RECORDED DATA:
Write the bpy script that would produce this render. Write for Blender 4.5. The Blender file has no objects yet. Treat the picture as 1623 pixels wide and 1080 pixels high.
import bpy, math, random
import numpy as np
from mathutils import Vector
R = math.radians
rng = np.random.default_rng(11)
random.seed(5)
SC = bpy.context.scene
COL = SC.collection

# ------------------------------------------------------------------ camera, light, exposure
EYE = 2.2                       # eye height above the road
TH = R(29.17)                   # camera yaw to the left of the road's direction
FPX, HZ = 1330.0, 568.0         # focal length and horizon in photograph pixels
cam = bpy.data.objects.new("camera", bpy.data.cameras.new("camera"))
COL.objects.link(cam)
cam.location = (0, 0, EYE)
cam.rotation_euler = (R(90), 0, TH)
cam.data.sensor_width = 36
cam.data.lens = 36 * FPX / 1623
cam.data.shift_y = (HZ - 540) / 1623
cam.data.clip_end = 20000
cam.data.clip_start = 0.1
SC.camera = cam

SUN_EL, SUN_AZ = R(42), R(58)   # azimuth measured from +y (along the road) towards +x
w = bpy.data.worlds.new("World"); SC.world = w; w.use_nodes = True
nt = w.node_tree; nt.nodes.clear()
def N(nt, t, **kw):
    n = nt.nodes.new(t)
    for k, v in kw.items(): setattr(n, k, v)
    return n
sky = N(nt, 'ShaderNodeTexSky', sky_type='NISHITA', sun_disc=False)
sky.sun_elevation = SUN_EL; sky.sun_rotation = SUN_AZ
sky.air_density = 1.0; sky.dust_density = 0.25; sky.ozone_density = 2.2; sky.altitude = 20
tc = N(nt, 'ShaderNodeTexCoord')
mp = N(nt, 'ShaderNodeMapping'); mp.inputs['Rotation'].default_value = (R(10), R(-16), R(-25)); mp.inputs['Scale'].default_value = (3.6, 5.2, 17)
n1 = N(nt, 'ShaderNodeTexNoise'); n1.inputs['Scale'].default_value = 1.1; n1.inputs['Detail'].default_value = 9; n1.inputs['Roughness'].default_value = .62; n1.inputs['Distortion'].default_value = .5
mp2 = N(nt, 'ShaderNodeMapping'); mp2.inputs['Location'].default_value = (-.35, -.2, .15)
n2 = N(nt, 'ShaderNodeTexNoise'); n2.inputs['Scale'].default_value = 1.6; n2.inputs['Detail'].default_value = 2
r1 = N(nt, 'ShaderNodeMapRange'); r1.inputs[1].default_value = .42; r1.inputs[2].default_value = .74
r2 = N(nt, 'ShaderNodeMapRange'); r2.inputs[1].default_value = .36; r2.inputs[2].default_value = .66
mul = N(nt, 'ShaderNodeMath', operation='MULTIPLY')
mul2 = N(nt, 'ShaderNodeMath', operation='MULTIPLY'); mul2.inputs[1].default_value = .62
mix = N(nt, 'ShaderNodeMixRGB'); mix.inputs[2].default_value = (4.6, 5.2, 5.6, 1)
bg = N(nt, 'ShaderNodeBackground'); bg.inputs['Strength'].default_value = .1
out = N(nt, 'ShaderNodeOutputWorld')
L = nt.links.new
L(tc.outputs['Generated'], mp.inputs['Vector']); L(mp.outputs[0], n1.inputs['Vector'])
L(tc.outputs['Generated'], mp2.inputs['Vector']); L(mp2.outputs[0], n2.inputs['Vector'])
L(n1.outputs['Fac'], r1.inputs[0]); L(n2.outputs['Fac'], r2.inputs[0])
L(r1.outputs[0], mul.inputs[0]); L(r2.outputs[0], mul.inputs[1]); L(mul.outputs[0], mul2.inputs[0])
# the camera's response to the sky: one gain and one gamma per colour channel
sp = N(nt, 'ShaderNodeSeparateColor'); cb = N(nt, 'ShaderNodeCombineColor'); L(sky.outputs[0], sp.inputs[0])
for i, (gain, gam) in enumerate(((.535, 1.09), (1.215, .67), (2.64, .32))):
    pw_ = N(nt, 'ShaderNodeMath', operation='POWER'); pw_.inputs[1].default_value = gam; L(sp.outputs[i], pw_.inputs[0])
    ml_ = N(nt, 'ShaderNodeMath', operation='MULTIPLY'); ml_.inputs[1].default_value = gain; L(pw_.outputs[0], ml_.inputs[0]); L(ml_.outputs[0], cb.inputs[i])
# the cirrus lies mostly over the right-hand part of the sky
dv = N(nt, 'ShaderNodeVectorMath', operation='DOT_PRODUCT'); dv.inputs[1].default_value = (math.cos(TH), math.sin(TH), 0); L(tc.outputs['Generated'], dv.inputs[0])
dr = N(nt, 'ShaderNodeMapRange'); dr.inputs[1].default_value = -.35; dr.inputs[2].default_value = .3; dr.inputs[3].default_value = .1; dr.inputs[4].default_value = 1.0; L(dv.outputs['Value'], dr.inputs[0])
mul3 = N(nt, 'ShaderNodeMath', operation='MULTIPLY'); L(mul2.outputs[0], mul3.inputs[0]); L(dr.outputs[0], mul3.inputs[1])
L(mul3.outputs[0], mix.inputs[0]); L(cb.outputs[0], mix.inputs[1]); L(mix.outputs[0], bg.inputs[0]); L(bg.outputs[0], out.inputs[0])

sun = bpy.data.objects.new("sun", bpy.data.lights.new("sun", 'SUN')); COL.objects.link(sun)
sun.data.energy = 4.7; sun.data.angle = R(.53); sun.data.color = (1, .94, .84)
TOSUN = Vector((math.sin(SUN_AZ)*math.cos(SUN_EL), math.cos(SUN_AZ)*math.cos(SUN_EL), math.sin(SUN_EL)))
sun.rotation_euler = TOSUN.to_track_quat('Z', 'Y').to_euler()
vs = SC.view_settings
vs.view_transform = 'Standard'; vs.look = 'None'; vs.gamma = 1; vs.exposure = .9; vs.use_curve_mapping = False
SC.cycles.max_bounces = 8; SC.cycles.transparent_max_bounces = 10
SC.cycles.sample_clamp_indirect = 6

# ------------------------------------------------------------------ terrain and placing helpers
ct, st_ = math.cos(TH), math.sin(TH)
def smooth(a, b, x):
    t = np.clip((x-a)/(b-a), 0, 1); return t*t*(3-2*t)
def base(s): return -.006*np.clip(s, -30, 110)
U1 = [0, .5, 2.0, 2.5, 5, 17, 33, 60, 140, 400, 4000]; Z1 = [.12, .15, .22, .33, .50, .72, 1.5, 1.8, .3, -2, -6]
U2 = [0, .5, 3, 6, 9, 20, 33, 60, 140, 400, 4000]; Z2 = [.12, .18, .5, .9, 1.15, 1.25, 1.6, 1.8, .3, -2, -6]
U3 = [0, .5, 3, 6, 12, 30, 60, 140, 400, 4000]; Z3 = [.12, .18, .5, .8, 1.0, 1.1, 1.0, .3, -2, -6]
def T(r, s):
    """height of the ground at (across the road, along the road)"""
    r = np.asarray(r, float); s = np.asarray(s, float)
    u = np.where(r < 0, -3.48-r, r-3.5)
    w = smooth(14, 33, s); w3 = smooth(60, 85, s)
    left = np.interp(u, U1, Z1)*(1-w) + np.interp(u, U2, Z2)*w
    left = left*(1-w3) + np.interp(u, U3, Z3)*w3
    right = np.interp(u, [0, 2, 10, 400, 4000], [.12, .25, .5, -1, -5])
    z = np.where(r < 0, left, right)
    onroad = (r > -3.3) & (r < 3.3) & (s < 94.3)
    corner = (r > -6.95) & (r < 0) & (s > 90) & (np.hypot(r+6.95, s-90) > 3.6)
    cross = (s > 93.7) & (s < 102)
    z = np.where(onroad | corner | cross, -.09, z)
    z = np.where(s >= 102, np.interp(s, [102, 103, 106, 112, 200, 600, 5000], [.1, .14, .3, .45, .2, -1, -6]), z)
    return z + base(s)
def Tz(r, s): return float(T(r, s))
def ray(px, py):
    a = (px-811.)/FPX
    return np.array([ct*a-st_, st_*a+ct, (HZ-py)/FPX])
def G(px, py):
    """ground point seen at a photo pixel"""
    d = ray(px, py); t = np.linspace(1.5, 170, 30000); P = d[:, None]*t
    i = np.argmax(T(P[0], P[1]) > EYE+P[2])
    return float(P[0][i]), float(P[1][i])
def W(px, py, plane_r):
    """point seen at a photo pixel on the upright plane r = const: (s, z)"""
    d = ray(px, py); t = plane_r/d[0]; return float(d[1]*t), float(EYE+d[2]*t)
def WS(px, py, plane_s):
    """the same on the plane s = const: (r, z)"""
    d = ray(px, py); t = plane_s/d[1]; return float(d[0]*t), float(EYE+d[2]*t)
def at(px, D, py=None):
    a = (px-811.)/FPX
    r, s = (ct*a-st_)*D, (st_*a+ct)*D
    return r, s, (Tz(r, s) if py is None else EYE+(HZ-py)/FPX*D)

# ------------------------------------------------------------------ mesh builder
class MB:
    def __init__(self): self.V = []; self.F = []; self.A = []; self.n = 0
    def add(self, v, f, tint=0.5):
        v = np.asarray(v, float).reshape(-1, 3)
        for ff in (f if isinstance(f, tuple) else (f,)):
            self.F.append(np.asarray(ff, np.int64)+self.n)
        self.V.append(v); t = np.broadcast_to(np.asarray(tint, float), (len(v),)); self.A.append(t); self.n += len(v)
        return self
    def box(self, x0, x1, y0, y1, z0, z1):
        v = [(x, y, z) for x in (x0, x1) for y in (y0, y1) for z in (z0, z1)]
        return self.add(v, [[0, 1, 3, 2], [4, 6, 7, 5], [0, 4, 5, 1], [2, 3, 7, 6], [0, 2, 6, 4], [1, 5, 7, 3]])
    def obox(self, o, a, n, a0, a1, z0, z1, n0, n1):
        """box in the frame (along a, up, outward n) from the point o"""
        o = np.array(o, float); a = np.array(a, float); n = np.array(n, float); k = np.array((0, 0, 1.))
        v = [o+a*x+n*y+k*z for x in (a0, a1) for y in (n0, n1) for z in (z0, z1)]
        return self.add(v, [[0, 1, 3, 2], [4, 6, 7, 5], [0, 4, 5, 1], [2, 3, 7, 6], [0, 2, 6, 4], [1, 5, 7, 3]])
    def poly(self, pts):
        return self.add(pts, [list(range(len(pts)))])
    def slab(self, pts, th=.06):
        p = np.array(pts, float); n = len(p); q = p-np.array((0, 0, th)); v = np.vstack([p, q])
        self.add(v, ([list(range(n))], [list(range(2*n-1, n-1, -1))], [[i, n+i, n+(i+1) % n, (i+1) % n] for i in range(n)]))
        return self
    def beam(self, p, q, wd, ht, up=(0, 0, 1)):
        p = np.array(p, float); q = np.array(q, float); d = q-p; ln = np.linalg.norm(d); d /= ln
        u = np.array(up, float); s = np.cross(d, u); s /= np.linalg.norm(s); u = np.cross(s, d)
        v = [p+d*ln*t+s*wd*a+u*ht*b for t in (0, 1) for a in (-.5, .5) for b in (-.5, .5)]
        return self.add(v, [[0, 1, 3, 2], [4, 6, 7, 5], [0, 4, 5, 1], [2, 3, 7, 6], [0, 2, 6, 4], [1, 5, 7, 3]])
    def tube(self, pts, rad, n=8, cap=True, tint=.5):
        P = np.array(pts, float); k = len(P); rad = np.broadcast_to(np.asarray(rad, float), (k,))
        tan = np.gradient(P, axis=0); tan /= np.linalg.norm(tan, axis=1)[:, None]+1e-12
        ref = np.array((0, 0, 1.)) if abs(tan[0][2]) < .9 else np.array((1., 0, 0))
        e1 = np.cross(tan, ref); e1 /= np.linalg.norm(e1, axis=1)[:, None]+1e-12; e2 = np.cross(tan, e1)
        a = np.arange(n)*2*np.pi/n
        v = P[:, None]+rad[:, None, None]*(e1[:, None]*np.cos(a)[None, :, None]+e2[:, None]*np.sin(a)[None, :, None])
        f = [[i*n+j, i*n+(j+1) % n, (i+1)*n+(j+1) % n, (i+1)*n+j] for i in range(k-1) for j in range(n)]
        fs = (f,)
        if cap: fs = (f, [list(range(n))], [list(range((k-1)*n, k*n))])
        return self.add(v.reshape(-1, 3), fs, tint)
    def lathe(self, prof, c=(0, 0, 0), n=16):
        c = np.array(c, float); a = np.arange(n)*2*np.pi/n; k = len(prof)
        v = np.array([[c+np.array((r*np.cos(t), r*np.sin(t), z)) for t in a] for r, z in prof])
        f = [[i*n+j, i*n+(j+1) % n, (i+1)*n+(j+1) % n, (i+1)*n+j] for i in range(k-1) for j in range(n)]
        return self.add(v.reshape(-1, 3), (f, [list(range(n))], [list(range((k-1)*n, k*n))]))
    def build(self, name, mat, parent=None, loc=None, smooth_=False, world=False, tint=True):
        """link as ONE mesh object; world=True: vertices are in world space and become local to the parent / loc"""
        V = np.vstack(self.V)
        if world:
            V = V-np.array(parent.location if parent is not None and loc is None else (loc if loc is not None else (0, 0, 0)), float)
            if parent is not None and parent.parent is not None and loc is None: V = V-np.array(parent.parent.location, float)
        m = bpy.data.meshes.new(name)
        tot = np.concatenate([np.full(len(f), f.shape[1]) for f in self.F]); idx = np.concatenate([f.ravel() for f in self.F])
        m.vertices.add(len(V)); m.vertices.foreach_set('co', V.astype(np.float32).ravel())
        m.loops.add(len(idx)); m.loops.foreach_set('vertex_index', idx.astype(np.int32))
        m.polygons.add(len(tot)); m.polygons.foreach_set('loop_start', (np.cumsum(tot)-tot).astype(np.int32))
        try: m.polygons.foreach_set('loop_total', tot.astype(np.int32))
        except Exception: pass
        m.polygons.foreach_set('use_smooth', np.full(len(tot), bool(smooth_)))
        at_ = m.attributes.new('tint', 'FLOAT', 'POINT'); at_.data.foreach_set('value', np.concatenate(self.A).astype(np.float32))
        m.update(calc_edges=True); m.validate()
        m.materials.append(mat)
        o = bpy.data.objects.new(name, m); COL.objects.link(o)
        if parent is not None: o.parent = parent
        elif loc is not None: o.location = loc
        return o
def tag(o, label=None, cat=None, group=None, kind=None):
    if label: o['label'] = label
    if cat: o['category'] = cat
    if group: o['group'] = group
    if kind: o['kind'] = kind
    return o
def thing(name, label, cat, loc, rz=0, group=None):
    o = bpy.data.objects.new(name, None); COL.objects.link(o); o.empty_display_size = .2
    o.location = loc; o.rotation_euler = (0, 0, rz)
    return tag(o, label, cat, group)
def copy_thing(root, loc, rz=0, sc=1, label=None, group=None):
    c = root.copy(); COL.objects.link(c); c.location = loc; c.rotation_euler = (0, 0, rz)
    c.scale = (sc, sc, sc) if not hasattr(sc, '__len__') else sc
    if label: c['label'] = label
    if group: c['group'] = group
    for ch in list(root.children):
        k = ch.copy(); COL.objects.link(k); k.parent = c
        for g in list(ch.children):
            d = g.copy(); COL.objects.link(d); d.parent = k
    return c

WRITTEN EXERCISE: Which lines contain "pixels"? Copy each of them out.

RESULT:
Write the bpy script that would produce this render. Write for Blender 4.5. The Blender file has no objects yet. Treat the picture as 1623 pixels wide and 1080 pixels high.
FPX, HZ = 1330.0, 568.0         # focal length and horizon in photograph pixels